The programme, at once crowd-pleasing and satisfyingly meaty, was about as Parisian as they come: Debussy’s Prélude à l’après-midi d’un faune; Stravinsky’s Petrushka, written for Paris’s Ballets Russes; and Berlioz’s Symphonie fantastique, one of this orchestra’s calling-cards. Each was played with the kind of care and technical precision that might seem merely polished in the context of a recording but was electrifying in the hall.
Indeed, Mäkelä seemed confident that he had us all in the palm of his hand from the off. Less that a minute into the Debussy he was already holding a pause in the music long enough so that we could really feel the silence – nobody dared breathe, let alone cough. In Petrushka, the rude contrabassoon note that rounds off the freewheeling fairground music drew a genuine out-loud laugh from around the audience that I’ve never heard before in this piece.
Each of these three storytelling works unfolded with engaging narrative spark, but there were so many relishable moments within them: the flute solos in the Debussy, blooming a little more sensuous every time; the spatial effects in the open-air scenes of the Stravinsky, with some things sounding exhilaratingly close, others distant; the way in which the violins played the opening tune of the Berlioz, sweetly but without vibrato, making it sound like the beginning of a story of long ago.

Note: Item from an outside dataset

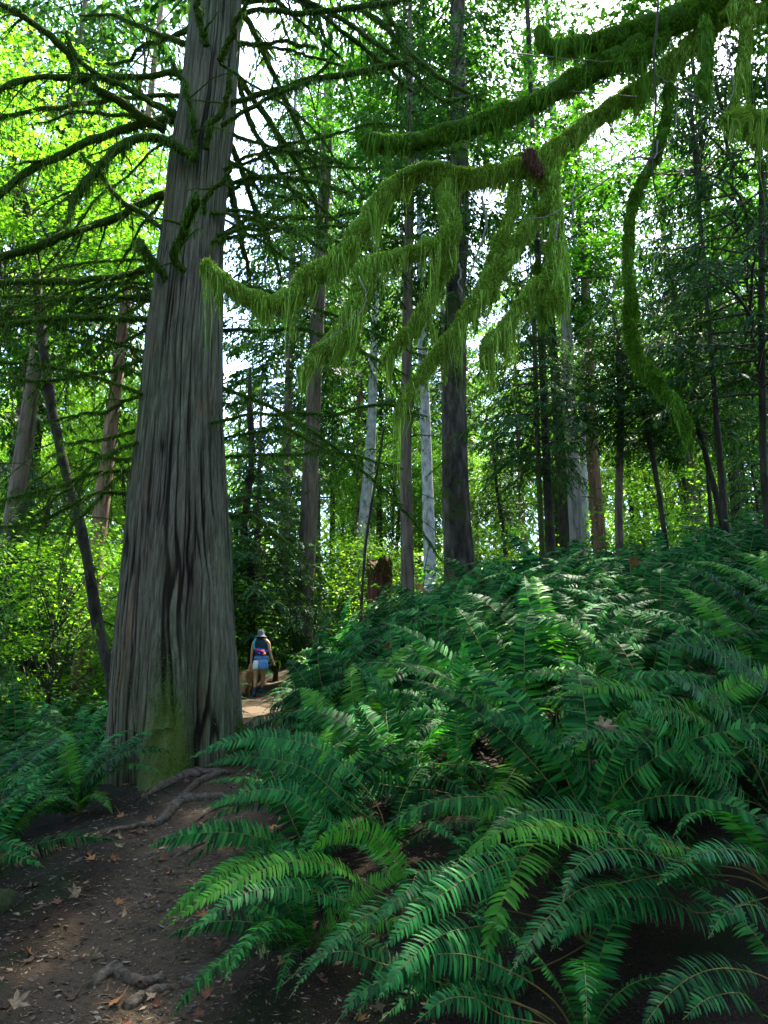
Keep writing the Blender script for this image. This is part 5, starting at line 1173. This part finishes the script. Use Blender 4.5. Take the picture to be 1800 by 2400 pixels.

The most animated passages went at white-knuckle tempos, but the orchestra was up for a sprint. The timpanists were visibly having a whale of a time.
There were plenty of big gestures from Mäkelä, especially in the hard-driven final two movements of the Berlioz. But more often his conducting was neat, contained and, best of all, sometimes barely there at all. After three years in charge of this orchestra, Mäkelä can trust his musicians enough to put down his arms and let them get on with it. There’s no loss of momentum when this happens, just a feeling of an elite team at work. Mäkelä is a star, no doubt, and the proof of it is that he makes his players look and sound like stars, too.